What you are asked to do:
The listing below must be repeated word for word, with its images excluded.

Information provided:

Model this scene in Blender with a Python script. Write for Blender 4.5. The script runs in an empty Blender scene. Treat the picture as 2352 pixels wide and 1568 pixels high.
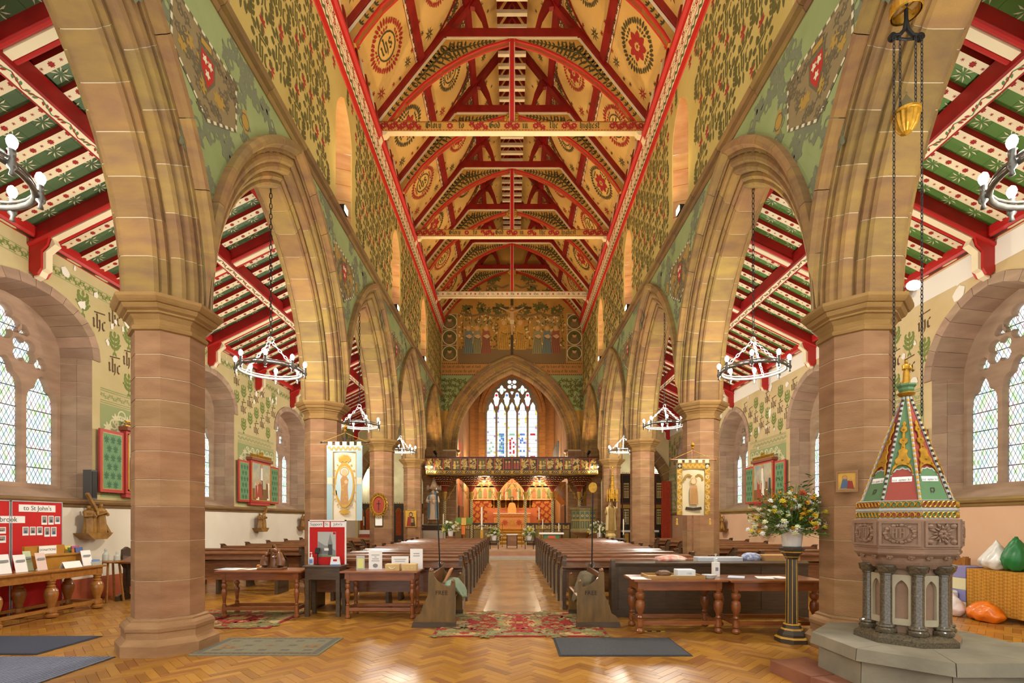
import bpy, bmesh, math, random
import numpy as np
from mathutils import Vector, Matrix
random.seed(7)
SC = bpy.context.scene
COL = SC.collection
PI = math.pi
# ------------------------------------------------------------------ camera
F = 1145.0; EYE = 1.5; HOR = 1195.0          # focal length in px of the 2352 frame, eye height, horizon row
cd = bpy.data.cameras.new('camera'); cam = bpy.data.objects.new('camera', cd); COL.objects.link(cam)
cam.location = (0, 0, EYE); cam.rotation_euler = (PI/2, 0, 0)
cd.sensor_width = 36.0; cd.lens = 36.0*F/2352.0
cd.shift_y = (HOR-784.0)/2352.0; cd.clip_start = 0.05; cd.clip_end = 200
SC.camera = cam
# ------------------------------------------------------------------ view, world, lights
vs = SC.view_settings
vs.view_transform = 'Standard'; vs.look = 'None'; vs.gamma = 1.0; vs.use_curve_mapping = False
vs.exposure = 0.5
SC.display_settings.display_device = 'sRGB'
SC.cycles.use_denoising = True
SC.cycles.max_bounces = 5; SC.cycles.diffuse_bounces = 3; SC.cycles.glossy_bounces = 2
SC.cycles.use_adaptive_sampling = True; SC.cycles.adaptive_threshold = .1; SC.cycles.adaptive_min_samples = 8
SC.cycles.transparent_max_bounces = 12
SC.cycles.sample_clamp_indirect = 4.0
SC.cycles.caustics_reflective = False; SC.cycles.caustics_refractive = False
wd = bpy.data.worlds.new('sky'); SC.world = wd; wd.use_nodes = True
wd.node_tree.nodes['Background'].inputs[0].default_value = (1.0, 0.97, 0.92, 1)
wd.node_tree.nodes['Background'].inputs[1].default_value = 1.25
def point_light(name, loc, power, color, r=.05, parent=None):
    ld = bpy.data.lights.new(name, 'POINT'); ld.energy = power; ld.specular_factor = .0 if r > .2 else .3; ld.color = color; ld.shadow_soft_size = r
    o = bpy.data.objects.new(name, ld); COL.objects.link(o); o.location = loc
    if parent: o.parent = parent
    return o
def spot_light(name, loc, aim, power, color, angle=120, blend=.8, r=.1, parent=None):
    ld = bpy.data.lights.new(name, 'SPOT'); ld.energy = power; ld.color = color; ld.shadow_soft_size = r
    ld.spot_size = math.radians(angle); ld.spot_blend = blend
    o = bpy.data.objects.new(name, ld); COL.objects.link(o); o.location = loc
    o.rotation_euler = (Vector(aim)-Vector(loc)).to_track_quat('-Z', 'Y').to_euler()
    if parent: o.parent = parent
    return o
sun = bpy.data.lights.new('sun', 'SUN'); sun.energy = 0.0; sun.color = (1, .9, .72); sun.angle = .01
WARM = (1.0, .66, .31)
# ------------------------------------------------------------------ layout of the church
BAY = 4.84; P0 = 5.91; PX = 4.07; NX = 3.62          # bay length, first pier, arcade line, nave wall face
PY = [P0+BAY*n for n in range(-1, 5)]                # pier rows (index 0 is behind the picture plane)
AX = 7.98; EY = 25.4                                 # aisle wall face, east wall face
SPR = 3.98; RI = 3.417; CO = 1.5                     # springing, soffit radius, centre offset of the arcade arches
def at(px, py, Y):
    "point at depth Y seen at photo pixel px, py (used to read positions off the photograph)"
    return ((px-1176)*Y/F, Y, EYE+(HOR-py)*Y/F)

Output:
Model this scene in Blender with a Python script. Write for Blender 4.5. The script runs in an empty Blender scene. Treat the picture as 2352 pixels wide and 1568 pixels high.
import bpy, bmesh, math, random
import numpy as np
from mathutils import Vector, Matrix
random.seed(7)
SC = bpy.context.scene
COL = SC.collection
PI = math.pi
# ------------------------------------------------------------------ camera
F = 1145.0; EYE = 1.5; HOR = 1195.0          # focal length in px of the 2352 frame, eye height, horizon row
cd = bpy.data.cameras.new('camera'); cam = bpy.data.objects.new('camera', cd); COL.objects.link(cam)
cam.location = (0, 0, EYE); cam.rotation_euler = (PI/2, 0, 0)
cd.sensor_width = 36.0; cd.lens = 36.0*F/2352.0
cd.shift_y = (HOR-784.0)/2352.0; cd.clip_start = 0.05; cd.clip_end = 200
SC.camera = cam
# ------------------------------------------------------------------ view, world, lights
vs = SC.view_settings
vs.view_transform = 'Standard'; vs.look = 'None'; vs.gamma = 1.0; vs.use_curve_mapping = False
vs.exposure = 0.5
SC.display_settings.display_device = 'sRGB'
SC.cycles.use_denoising = True
SC.cycles.max_bounces = 5; SC.cycles.diffuse_bounces = 3; SC.cycles.glossy_bounces = 2
SC.cycles.use_adaptive_sampling = True; SC.cycles.adaptive_threshold = .1; SC.cycles.adaptive_min_samples = 8
SC.cycles.transparent_max_bounces = 12
SC.cycles.sample_clamp_indirect = 4.0
SC.cycles.caustics_reflective = False; SC.cycles.caustics_refractive = False
wd = bpy.data.worlds.new('sky'); SC.world = wd; wd.use_nodes = True
wd.node_tree.nodes['Background'].inputs[0].default_value = (1.0, 0.97, 0.92, 1)
wd.node_tree.nodes['Background'].inputs[1].default_value = 1.25
def point_light(name, loc, power, color, r=.05, parent=None):
    ld = bpy.data.lights.new(name, 'POINT'); ld.energy = power; ld.specular_factor = .0 if r > .2 else .3; ld.color = color; ld.shadow_soft_size = r
    o = bpy.data.objects.new(name, ld); COL.objects.link(o); o.location = loc
    if parent: o.parent = parent
    return o
def spot_light(name, loc, aim, power, color, angle=120, blend=.8, r=.1, parent=None):
    ld = bpy.data.lights.new(name, 'SPOT'); ld.energy = power; ld.color = color; ld.shadow_soft_size = r
    ld.spot_size = math.radians(angle); ld.spot_blend = blend
    o = bpy.data.objects.new(name, ld); COL.objects.link(o); o.location = loc
    o.rotation_euler = (Vector(aim)-Vector(loc)).to_track_quat('-Z', 'Y').to_euler()
    if parent: o.parent = parent
    return o
sun = bpy.data.lights.new('sun', 'SUN'); sun.energy = 0.0; sun.color = (1, .9, .72); sun.angle = .01
WARM = (1.0, .66, .31)
# ------------------------------------------------------------------ layout of the church
BAY = 4.84; P0 = 5.91; PX = 4.07; NX = 3.62          # bay length, first pier, arcade line, nave wall face
PY = [P0+BAY*n for n in range(-1, 5)]                # pier rows (index 0 is behind the picture plane)
AX = 7.98; EY = 25.4                                 # aisle wall face, east wall face
SPR = 3.98; RI = 3.417; CO = 1.5                     # springing, soffit radius, centre offset of the arcade arches
def at(px, py, Y):
    "point at depth Y seen at photo pixel px, py (used to read positions off the photograph)"
    return ((px-1176)*Y/F, Y, EYE+(HOR-py)*Y/F)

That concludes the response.